JOB: In the listing below, find the line with "COL = scene.collection", then repeat exactly every line from the top through that one.

DATA IN THIS EXERCISE:
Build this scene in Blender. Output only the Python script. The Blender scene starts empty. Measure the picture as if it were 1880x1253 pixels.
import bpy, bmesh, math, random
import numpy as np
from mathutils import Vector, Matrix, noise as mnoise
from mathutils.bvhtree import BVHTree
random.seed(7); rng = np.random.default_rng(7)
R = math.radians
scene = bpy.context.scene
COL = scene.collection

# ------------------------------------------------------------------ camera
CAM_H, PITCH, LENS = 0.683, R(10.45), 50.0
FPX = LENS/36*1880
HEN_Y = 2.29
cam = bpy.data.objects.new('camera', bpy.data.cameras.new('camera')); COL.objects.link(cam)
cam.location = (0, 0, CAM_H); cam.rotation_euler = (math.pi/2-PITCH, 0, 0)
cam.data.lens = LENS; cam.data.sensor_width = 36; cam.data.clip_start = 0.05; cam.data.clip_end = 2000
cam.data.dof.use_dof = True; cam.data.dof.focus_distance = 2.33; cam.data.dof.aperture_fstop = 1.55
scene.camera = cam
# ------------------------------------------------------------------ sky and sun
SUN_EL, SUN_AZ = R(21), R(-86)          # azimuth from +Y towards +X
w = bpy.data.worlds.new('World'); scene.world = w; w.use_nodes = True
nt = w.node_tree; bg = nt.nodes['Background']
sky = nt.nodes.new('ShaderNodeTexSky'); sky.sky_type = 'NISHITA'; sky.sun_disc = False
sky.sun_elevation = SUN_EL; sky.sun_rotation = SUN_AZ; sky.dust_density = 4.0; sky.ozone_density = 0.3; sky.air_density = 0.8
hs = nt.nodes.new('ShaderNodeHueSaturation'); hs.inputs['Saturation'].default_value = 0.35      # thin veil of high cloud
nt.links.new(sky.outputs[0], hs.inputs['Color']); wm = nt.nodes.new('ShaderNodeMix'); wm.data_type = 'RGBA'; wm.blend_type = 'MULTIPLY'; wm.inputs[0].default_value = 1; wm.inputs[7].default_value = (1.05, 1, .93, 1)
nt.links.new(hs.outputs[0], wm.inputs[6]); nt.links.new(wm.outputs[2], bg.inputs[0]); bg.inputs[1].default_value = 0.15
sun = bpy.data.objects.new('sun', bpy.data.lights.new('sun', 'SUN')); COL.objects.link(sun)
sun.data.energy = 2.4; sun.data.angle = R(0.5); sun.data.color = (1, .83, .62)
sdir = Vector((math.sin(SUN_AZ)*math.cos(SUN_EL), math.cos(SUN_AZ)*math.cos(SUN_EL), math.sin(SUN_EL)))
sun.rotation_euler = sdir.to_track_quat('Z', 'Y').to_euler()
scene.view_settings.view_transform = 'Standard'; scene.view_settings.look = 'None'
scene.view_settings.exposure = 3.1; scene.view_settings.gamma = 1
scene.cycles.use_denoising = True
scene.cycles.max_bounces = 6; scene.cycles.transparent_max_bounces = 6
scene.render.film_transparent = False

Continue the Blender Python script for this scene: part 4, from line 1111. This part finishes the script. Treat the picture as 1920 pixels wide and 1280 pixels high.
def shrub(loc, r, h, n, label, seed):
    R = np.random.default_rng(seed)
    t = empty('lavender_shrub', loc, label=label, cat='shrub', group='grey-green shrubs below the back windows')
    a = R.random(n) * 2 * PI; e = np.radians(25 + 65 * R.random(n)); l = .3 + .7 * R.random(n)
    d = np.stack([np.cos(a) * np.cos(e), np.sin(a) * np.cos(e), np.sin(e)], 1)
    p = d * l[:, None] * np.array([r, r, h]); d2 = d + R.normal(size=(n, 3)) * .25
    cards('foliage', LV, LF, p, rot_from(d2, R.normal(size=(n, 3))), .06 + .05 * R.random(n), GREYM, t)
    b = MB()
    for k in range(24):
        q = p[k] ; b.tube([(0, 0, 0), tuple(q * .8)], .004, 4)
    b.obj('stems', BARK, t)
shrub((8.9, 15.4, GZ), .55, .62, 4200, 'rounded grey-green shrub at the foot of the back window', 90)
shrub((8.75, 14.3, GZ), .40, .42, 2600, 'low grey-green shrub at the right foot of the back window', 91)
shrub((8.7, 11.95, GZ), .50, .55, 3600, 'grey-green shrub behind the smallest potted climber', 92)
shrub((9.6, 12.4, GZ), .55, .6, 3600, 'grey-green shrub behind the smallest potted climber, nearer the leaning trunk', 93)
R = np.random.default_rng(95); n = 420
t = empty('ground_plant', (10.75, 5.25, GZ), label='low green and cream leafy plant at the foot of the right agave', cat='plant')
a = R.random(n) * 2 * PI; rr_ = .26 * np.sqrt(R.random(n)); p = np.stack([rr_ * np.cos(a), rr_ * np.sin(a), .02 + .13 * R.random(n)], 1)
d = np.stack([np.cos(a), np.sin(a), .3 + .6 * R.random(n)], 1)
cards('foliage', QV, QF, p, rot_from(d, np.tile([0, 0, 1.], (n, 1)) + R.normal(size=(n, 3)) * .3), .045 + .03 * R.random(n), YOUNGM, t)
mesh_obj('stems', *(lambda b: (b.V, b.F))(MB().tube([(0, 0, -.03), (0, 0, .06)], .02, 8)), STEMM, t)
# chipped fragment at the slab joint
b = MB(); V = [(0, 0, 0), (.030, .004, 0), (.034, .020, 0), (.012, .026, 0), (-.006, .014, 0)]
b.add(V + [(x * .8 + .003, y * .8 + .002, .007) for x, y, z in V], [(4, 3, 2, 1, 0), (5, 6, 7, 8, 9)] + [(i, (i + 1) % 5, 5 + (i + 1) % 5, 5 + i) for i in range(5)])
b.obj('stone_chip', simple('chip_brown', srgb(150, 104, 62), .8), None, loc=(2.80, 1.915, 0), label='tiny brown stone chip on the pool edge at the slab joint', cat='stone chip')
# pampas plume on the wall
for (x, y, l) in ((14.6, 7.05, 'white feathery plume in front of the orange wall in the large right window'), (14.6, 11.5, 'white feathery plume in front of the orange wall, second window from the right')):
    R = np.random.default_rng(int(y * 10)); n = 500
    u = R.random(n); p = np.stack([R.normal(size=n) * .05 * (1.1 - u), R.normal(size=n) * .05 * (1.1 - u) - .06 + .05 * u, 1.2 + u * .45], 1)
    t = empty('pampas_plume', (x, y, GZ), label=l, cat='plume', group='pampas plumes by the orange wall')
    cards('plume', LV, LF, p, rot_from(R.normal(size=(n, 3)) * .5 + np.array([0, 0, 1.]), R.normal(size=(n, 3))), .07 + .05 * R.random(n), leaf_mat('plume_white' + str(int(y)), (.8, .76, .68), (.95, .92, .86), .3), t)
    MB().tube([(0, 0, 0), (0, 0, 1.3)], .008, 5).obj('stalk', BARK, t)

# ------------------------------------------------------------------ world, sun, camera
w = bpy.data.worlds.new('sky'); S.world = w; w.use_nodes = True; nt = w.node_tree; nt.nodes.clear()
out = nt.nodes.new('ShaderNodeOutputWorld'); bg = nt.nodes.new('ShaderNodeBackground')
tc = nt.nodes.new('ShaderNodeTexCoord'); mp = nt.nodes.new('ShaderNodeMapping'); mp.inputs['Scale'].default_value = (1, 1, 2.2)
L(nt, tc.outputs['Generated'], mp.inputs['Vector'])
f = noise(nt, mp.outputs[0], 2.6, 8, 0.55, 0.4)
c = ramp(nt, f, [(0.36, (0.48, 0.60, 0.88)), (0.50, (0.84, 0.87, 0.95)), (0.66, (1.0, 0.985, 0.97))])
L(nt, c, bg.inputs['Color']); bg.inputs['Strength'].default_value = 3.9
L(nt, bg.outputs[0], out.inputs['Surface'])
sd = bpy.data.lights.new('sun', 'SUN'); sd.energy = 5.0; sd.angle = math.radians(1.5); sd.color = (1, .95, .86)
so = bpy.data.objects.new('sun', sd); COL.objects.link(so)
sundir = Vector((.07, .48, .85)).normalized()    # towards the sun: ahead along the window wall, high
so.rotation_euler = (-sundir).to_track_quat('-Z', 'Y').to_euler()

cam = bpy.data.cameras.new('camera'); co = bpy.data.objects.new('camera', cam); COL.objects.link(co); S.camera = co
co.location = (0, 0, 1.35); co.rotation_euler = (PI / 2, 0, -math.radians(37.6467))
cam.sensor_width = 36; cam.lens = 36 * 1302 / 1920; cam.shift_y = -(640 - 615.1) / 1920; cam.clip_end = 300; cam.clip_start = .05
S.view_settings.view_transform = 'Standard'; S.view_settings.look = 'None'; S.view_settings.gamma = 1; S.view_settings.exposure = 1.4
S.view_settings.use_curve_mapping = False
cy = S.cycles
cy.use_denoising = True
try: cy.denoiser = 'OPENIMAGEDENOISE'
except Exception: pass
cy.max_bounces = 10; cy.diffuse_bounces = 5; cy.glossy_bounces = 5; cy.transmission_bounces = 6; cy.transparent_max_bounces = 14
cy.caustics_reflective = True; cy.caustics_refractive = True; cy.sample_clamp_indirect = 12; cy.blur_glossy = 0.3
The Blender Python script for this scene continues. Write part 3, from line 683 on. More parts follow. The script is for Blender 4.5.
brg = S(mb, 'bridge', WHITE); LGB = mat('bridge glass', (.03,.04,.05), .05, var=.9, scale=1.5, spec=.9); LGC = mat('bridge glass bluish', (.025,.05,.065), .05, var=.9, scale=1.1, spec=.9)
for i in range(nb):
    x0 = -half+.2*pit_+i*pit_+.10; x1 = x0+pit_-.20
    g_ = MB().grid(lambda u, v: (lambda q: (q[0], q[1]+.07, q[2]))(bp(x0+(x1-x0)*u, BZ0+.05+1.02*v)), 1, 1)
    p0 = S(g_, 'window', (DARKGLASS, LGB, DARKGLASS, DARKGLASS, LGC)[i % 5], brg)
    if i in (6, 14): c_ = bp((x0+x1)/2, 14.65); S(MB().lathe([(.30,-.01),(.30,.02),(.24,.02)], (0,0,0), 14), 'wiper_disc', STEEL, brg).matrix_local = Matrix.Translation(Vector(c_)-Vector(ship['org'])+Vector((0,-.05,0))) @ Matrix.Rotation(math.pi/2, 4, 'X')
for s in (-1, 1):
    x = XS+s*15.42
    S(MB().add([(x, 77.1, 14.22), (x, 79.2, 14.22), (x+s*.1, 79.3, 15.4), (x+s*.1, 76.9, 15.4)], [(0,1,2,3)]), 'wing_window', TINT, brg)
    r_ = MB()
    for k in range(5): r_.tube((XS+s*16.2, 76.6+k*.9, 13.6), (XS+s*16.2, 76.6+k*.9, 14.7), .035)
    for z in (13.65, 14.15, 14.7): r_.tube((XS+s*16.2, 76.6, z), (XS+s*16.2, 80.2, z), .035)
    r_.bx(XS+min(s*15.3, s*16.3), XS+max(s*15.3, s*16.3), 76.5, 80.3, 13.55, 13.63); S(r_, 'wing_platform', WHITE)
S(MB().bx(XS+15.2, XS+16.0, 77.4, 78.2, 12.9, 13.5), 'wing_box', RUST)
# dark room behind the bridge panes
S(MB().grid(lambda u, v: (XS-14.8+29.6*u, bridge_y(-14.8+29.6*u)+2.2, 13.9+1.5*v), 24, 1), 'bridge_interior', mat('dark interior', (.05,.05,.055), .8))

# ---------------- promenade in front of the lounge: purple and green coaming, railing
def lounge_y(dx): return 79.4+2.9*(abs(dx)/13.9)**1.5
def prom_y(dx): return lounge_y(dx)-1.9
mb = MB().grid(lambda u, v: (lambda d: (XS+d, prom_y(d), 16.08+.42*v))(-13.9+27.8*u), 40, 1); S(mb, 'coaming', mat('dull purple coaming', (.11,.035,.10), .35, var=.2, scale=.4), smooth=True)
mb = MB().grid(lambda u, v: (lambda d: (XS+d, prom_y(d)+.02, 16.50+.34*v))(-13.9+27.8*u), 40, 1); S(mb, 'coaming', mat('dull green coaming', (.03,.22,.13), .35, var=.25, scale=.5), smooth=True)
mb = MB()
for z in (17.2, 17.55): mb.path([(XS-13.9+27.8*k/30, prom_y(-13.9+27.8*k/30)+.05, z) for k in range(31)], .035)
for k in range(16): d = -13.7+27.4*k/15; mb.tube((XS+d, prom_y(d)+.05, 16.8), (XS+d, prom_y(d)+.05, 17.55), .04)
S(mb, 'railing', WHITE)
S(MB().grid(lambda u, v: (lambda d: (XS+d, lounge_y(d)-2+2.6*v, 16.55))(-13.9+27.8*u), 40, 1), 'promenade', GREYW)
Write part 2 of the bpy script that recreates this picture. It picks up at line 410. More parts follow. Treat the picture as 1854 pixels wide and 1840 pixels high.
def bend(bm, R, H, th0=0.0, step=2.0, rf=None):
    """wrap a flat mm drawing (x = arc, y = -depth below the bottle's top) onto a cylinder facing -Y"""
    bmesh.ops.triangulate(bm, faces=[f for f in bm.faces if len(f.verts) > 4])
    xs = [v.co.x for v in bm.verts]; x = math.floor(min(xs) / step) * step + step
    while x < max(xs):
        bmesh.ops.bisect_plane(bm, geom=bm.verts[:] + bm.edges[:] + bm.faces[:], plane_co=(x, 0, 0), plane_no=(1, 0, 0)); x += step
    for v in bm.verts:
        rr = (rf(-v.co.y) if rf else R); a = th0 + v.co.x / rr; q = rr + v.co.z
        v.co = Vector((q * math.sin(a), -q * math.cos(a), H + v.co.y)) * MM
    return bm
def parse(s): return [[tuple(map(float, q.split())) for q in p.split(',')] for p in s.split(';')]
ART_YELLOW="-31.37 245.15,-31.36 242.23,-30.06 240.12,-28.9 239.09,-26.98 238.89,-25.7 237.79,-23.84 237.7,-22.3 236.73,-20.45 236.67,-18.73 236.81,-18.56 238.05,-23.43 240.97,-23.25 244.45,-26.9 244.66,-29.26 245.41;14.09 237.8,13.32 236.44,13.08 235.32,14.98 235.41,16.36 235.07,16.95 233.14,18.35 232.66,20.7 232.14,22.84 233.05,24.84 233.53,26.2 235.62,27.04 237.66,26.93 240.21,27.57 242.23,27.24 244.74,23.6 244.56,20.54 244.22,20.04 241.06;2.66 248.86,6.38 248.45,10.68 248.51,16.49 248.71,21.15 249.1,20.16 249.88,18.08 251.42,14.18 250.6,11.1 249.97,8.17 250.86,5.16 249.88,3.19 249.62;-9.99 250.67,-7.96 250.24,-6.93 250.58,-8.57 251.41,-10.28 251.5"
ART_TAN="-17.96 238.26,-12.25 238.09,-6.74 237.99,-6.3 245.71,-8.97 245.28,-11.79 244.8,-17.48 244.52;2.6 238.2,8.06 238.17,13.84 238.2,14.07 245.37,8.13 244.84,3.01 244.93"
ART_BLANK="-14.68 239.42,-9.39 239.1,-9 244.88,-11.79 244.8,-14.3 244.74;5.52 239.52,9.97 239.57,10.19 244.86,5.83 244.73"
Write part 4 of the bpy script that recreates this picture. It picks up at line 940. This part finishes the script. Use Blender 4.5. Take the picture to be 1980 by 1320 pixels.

CORRECT OUTPUT:
Build this scene in Blender. Output only the Python script. The Blender scene starts empty. Measure the picture as if it were 1880x1253 pixels.
import bpy, bmesh, math, random
import numpy as np
from mathutils import Vector, Matrix, noise as mnoise
from mathutils.bvhtree import BVHTree
random.seed(7); rng = np.random.default_rng(7)
R = math.radians
scene = bpy.context.scene
COL = scene.collection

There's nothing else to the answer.